Nowhere can you get that happy feeling,
When you are stealing an extra bow…[2]
The Christian Church, like any marketing organization, loves a star. Because institutions need someone to sell their products, in order to keep the institution alive. And Jesus has become the Church’s star. We have marketed him until his name, that “name above all names,”[3] I fear, has become another cheap, commercial trinket, in a sea of cheap, commercial trinkets. Who is this Jesus? Star? Or Stagehand?
As I have done before, in trying to define for you my own “Christology,”[4] and challenging you to work out your own, let met tell you that I believe Jesus is our center. I affirm with the scripture that he is the “image of the invisible God.”[5] “The firstborn of all creation.”[6] “Son of God.” “The Christ.” The one announced by prophets of old, told of to shepherds in the night, made known to kings of the orient. He is the reason for this season.[7]
But his stardom ended the day he chose to forsake the Gold of that Wise Man’s gift, and follow God. The day he set his face, like a flint, to Jerusalem[8] – which meant certain death. The day he chose to wash the feet of disciples and to call them friends.[9] His role as “star of the show” ended the day he challenged them, and you, to do “even greater things” than he had done.[10]
If we understand his life through the glamour of stardom, by seeking “appearances” and “autographs,”[11] we will surely miss his most important gift to us all. For the Star became a Stagehand.
Do you understand?
In Showbiz, he is untouchable. But in the Story. He is us. Touchable. Breakable. Like us. With us. For us.[12]
If we allow him to become the star of this Christmas spectacular, year after year, the glamorous “gentle Jesus, meek and mild,” God’s ultimate “rags to riches” production, then we will have missed the most important gift he can bring. For the “star” became a stagehand, that all stagehands might know God’s Story.[13] It is a story called salvation – that in God’s eyes, all children play an equal part. All are worthy.
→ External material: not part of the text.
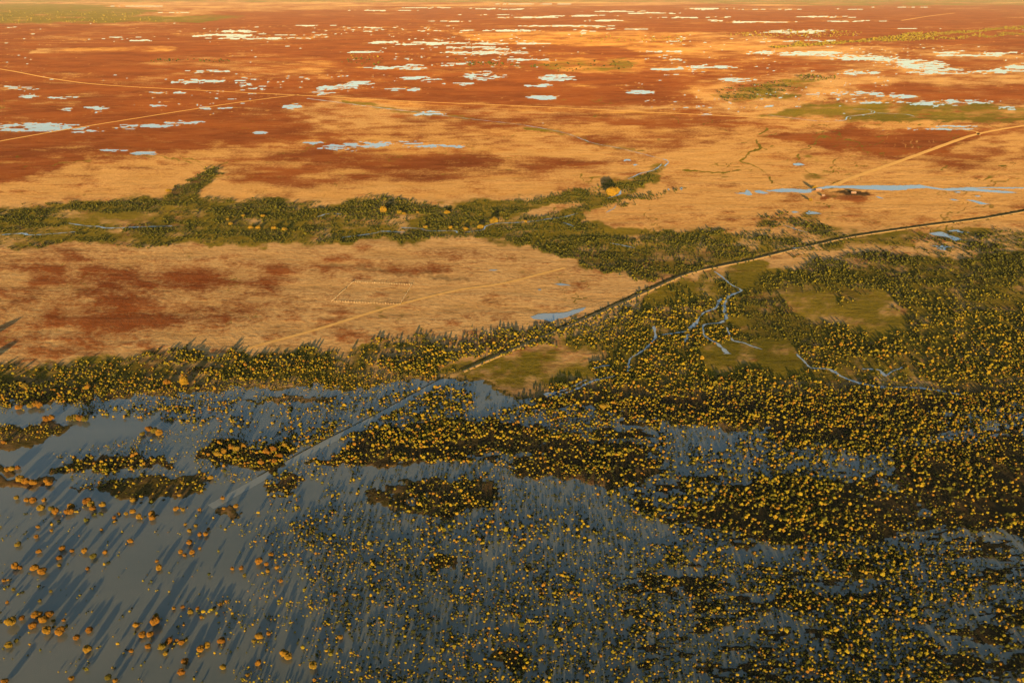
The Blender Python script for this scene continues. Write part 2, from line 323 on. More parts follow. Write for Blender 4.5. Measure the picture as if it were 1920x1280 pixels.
PONDS = [
    ('long pale blue river reach crossing the right side of the plain', 'river', [(1436, 358), (1465, 354), (1482, 354), (1510, 356), (1525, 354), (1550, 349.5), (1600, 348.5), (1640, 348), (1690, 348), (1725, 347), (1740, 350), (1765, 354), (1790, 353), (1815, 351.5), (1870, 351.6), (1960, 352), (1960, 354.2), (1870, 353.6), (1825, 353), (1860, 357), (1890, 359), (1908, 362), (1880, 362.6), (1840, 359.5), (1800, 357), (1780, 358), (1760, 356), (1735, 353), (1702, 354.5), (1700, 356.5), (1670, 357.6), (1640, 356.4), (1600, 354), (1560, 352.6), (1545, 354.5), (1526, 357), (1521, 362), (1505, 362.4), (1490, 360.6), (1465, 360.6), (1440, 359)]),
    ('forked pale water at the left tip of the long river reach', 'river', [(1378, 363), (1396, 361), (1400, 356), (1406, 359), (1411, 366), (1402, 367), (1394, 364)]),
    ('small curved pale pool just left of the long river reach', 'pond', [(1414, 359), (1424, 357), (1436, 361), (1442, 363), (1430, 364), (1418, 362)]),
    ('clear blue pond on tan ground just above the road', 'pond', [(994, 594), (1010, 589), (1040, 587.5), (1060, 586), (1085, 579), (1099, 576), (1092, 583), (1072, 592), (1056, 597), (1046, 598), (1036, 605), (1022, 600), (1000, 598.5)]),
    ('large pale pond with ragged edge below the road at right', 'pond', [(1741, 438), (1758, 435), (1768, 436), (1780, 441), (1800, 447), (1804, 453), (1790, 452), (1776, 445), (1750, 441)]),
    ('thin pale pond with a tail above the ragged pond', 'pond', [(1778, 433), (1796, 431), (1802, 435), (1818, 436), (1808, 437.5), (1794, 435), (1780, 434.5)]),
    ('anchor shaped blue pond on the tan flat at right', 'pond', [(1745, 461), (1765, 460.5), (1790, 464), (1775, 465), (1772, 470), (1756, 467), (1760, 464)]),
    ('small blue pond in the tan paddock right of the yellow tree', 'pond', [(1511, 400), (1517, 396), (1524, 397), (1530, 398), (1541, 401), (1526, 402), (1514, 402)]),
    ('flat little pond left of the small paddock pond', 'pond', [(1483, 397), (1492, 396.6), (1498, 398.6), (1488, 400)]),
    ('pointed pale pond below the river reach at far right', 'pond', [(1810, 375), (1824, 375.5), (1836, 378), (1850, 382), (1858, 383.6), (1838, 383.6), (1826, 379)]),
    ('thin sliver pond left of the pointed pale pond', 'pond', [(1778, 373.6), (1790, 374), (1798, 376), (1788, 376.6)]),
    ('tiny pale pond between river reach and pointed pond', 'pond', [(1827, 367), (1836, 367), (1839, 369.4), (1830, 369)]),
    ('tiny pale puddle below the river bend', 'pond', [(1789, 360), (1800, 359.6), (1801, 362), (1792, 361.6)]),
    ('small blue puddle in the tan paddock above the road', 'pond', [(1038, 533), (1050, 531), (1066, 534), (1070, 536), (1050, 535.4)]),
    ('tiny blue puddle near the square stockyard', 'pond', [(1008, 543), (1013, 542), (1016, 544), (1010, 545)]),
    ('dark edged blue puddle above the stockyard', 'pond', [(914, 507), (924, 505.6), (933, 506.4), (926, 508.4)]),
    ('square white dam right of the biggest golden tree', 'pond', [(1274, 353.6), (1278, 351.6), (1281, 352.6), (1277, 357)]),
    ('tiny white dam beside the square white dam', 'pond', [(1251, 354.4), (1254, 354), (1256, 356.6), (1252, 356.6)]),
    ('curved white claypan above the biggest golden tree', 'pond', [(1169, 302), (1173, 299.4), (1180, 299), (1184, 301.6), (1176, 301.4), (1171, 303)]),
    ('small white claypan right of the curved one', 'pond', [(1187, 310), (1192, 308), (1196, 309.6), (1190, 311.4)]),
    ('pale pond on the open meadow beside the braided creek', 'pond', [(1281, 632), (1292, 626), (1294, 630), (1284, 642)]),
    ('small white pool above the winding plain creek', 'pond', [(1488, 307), (1500, 306), (1509, 309.6), (1496, 311.4), (1488, 310)]),
    ('small blue sliver of water left of the river ponds', 'pond', [(1641, 368.6), (1650, 370), (1658, 373), (1648, 372)]),
]

def warp(px, py):
    v = vlog(py)
    k = np.clip((py + 25) / 600.0, 0.03, 1.1)
    wx = (fbm(px / 70, v / 22, 3, 4) - .5) * 60
    wy = (fbm(px / 70, v / 22, 43, 4) - .5) * 34 * k
    wx = wx + (fbm(px / 15, v / 5, 23, 3) - .5) * 26
    wy = wy + (fbm(px / 15, v / 5, 63, 3) - .5) * 17 * k
    return px + wx, py + wy

def flood_depth(px, py, wood_d):
    """>0 water, <0 land"""
    wx, wy = warp(px, py)
    v = vlog(py)
    f = np.zeros(px.shape)
    add_poly(f, wx, wy, FLOOD, 1.0, 26, 1.5)
    land = np.zeros(px.shape)
    for poly, val, fe in ISLES:
        add_poly(land, wx, wy, poly, val, fe + 4, 2.0)
    n = .6 * fbm(px / 60, py / 16, 71, 5) + .4 * fbm(px / 16, py / 5, 83, 4) - .5
    patch = sstep(.45, .95, wood_d) * .42
    land = np.clip(np.maximum(land * 1.1, patch) + n * 2.0 * sstep(.02, .2, np.maximum(land, patch)), 0, 1)
    return f - np.where(f > .02, land * 1.3, 0) - .5 + n * 1.5 * (f > .01) * (f < .99)

def lake_depth(px, py):
    v = vlog(py)
    s1 = .55 * (fbm(px / 34, v / 5.5, 101, 5) - .5) + .75 * (fbm(px / 13, v / 1.5, 151, 5) - .5)
    s2 = fbm(px / 90, v / 20, 131, 4) - .5
    acc = np.full(px.shape, -1.2)
    sel = (py < 330)
    x, y, n1 = px[sel], py[sel], s1[sel]
    a = np.full(x.shape, -1.2)
    for cx, cy, rx, ry, st in LAKES:
        q = ((x - cx) / (rx * 1.15)) ** 2 + ((y - cy) / (ry * (.95 if cy > 90 else .75 if cy > 36 else .6))) ** 2
        a = np.maximum(a, np.clip(st * (1 - q), -1.2, .62) - .5)
    # scattered small claypans of the far plain
    dens = sstep(20, 60, y) * (1 - sstep(150, 320, y))
    sp = fbm(x / 12, vlog(y) / 2.4, 171, 4)
    big = fbm(x / 160, vlog(y) / 40, 191, 3)
    a2 = (sp - .83 + .42 * (big - .5)) * 3.2 - (1 - dens) * .9 - .02
    a = np.maximum(a + n1 * 4.2 * (a > -1.1), np.where(dens > .02, a2, -1.2))
    acc[sel] = a
    return acc

def wood(px, py):
    wx, wy = warp(px, py)
    d = np.zeros(px.shape)
    for poly, val, fe in WOOD:
        add_poly(d, wx, wy, poly, val, fe, 2.0)
    for poly, val, fe in WOOD_CUT:
        add_poly(d, wx, wy, poly, -val, fe, 2.0, 'add')
    return d

def soils(px, py):
    wx, wy = warp(px, py)
    r = np.zeros(px.shape); g = r.copy(); b = r.copy(); k = r.copy()
    for poly, val, fe in RED:
        add_poly(r, wx, wy, poly, val, fe * 2.3)
    for poly, val, fe in OCHRE_CUT:
        add_poly(r, wx, wy, poly, -val, fe, 2.0, 'add')
    for poly, val, fe in GREEN:
        add_poly(g, wx, wy, poly, val, fe * 1.3)
    for poly, val, fe in GREEN_CUT:
        add_poly(g, wx, wy, poly, -val, fe, 2.0, 'add')
    for poly, val, fe in GOLD_AND_GLOW:
        add_poly(b, wx, wy, poly, val, fe * 2.0)
    for poly, val, fe in DARK:
        add_poly(k, wx, wy, poly, val, fe)
    for ln in FURROWS:
        add_line(r, .6 * px + .4 * wx, .6 * py + .4 * wy, ln, 1.5, -.5, 1.0, 'add')
    add_line(g, wx, wy, [(640, 192), (800, 212), (960, 232), (1060, 250), (1160, 278), (1240, 298)], 7, .5)
    for ln in ([(1420, 262), (1428, 275), (1405, 290), (1385, 302), (1412, 312), (1436, 325), (1446, 342)], [(1290, 320), (1360, 325), (1400, 318)], [(1440, 240), (1425, 252)], [(1490, 290), (1495, 305), (1530, 330)]):
        add_line(g, .5 * px + .5 * wx, .5 * py + .5 * wy, ln, 2.6, .85)
    for ln in ([(375, 318), (330, 300), (270, 290), (200, 283)], [(410, 318), (370, 304), (340, 292)], [(640, 255), (560, 280), (420, 308)], [(60, 315), (160, 305)]):
        add_line(g, wx, wy, ln, 3, .5)
    # old drainage lines, a faint net over the dry plain
    v = vlog(py)
    for sd, q in ((411, 1.0), (431, .6)):
        net = np.abs(fbm(px / (190 * q), v / (34 * q), sd, 5) - .5)
        ln = (1 - sstep(.002, .010, net)) * (.25 + .75 * sstep(900, 1250, px)) * sstep(.45, .65, fbm(px / 200, v / 60, sd + 9, 3)) * sstep(150, 220, py) * (1 - sstep(640, 690, py))
        g = np.maximum(g, .6 * ln)
        k = np.maximum(k, .12 * ln)
    # drier and redder streaks so no field is one colour
    v = vlog(py)
    st = fbm(px / 120, v / 14, 211, 6) - .5
    s2 = fbm(px / 34, v / 5, 261, 5) - .5
    r = np.clip(r + (st * 1.25 + s2 * .7) * sstep(.02, .2, r), 0, 1)
    r = np.clip(np.maximum(r, .13 + .30 * (1 - sstep(200, 350, py)) + 1.1 * s2 + .6 * st) * np.where(py > 700, .3, 1), 0, 1)
    b = np.clip(b + np.clip(-st, 0, 1) * .5 * (r > .2), 0, 1)
    g = np.clip(g + (fbm(px / 40, v / 7, 231, 6) - .5) * 1.7 * (g > .04), 0, 1)
    return r, g, b, k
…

So not only did Isaiah announce preparations. Not only did John the Baptist prepare the way. But if the story is to be real. If the true “miracle” of Christmas is to be here, for us… then we too, must prepare.[14] Everyone has a role in this story. Boys and girls, you have a role. There are no spectators. We must clear-cut our own hearts and minds of the clutter which keeps us from hearing that greatest Story. And we must announce, in our own, clear, unique voice… that just as he came… today, he is coming.
Are you ready?
PASTORAL PRAYER
Come to us, this day, O God,
not as a story of some history book,
not as a “miracle” of some “Good Ol’ Day,”
but as a life-changing event
that is as real as our very breath.
We pray in the name of the Christ,
who comes at Christmas.
Amen.
[1] A winter ice storm left 1.2 million North Carolinians without power, some for more than a week.
[2] Lyrics by Irving Berlin.
[3] Philippians 2.9.
[4] See my sermon, “Believing in Jesus: Proclamation or Practice.”
[5] Colossians 1.15.
[6] Colossians 1.15.
[7] I actually despise the sentimentality of this wording, “the reason for the season,” yet I use it here to affirm that the center of Christmas celebration is a recognition of the coming of the Christ as the presence of God in our lives, and not the commercialized and over-materialized festival that it has become.
[8] See Isaiah 50.7 and Luke 9.51.
[9] See John 13.
[10] John 14.12.
[11] In these two references I have in mind, specifically, the following: “Appearances” – the desire to seek after the “magical” or “miraculous” in faith. (Is there a difference?) This desire might be traced to the appearance narratives in scripture as well as to contemporary “sightings” of Jesus, Mary, and other Saints, which always draw huge, longing crowds. (Longing for some miracle.) “Autographs” – a veiled reference to the so-called inerrancy controversy, which has destroyed the former Southern Baptist Convention. In this controversy, the argument for an “inerrant” scripture is dependent upon the “original autographs” of the biblical texts, none of which exist. I find this an immensely foolish argument, and an argument which misses the significance of the scripture as a whole. Our Bible is not a “magical” “inerrant” word from on high, but a Word which is made sacred by the human experience in narrative, therein, and by the two-thousand year, continuing affirmation of the people of God, that in it, God is revealed.
[13] The concluding meditation in today’s bulletin is as follows: “[The early Church Fathers] Irenaeus, Athanasium, Basil, and a host of others tell us in many ways that the very purpose of the coming of Christ is that ‘God became human in order that humans might become God.’ Now this is not understood by the early theologians as the absorption of the individual into a great cosmic One. No, theosis means sharing in the divine life . . .” quoted by Allyne Smith, Jr. in Weavings.
[14] I have referenced the word “miracle” so many times, because a banner on the lawn of the church this Advent states, “Is the miracle of the Christmas story here for you?” This is an attempt to help people understand the contemporary nature of “the story.” In Advent, we are moving from the story, simply as some kind of “historical event,” to an existential moment, which can be real for believers in every age, if Christ is allowed to “be born in us, today” (a phrase from the hymn, “O, Little Town of Bethlehem”).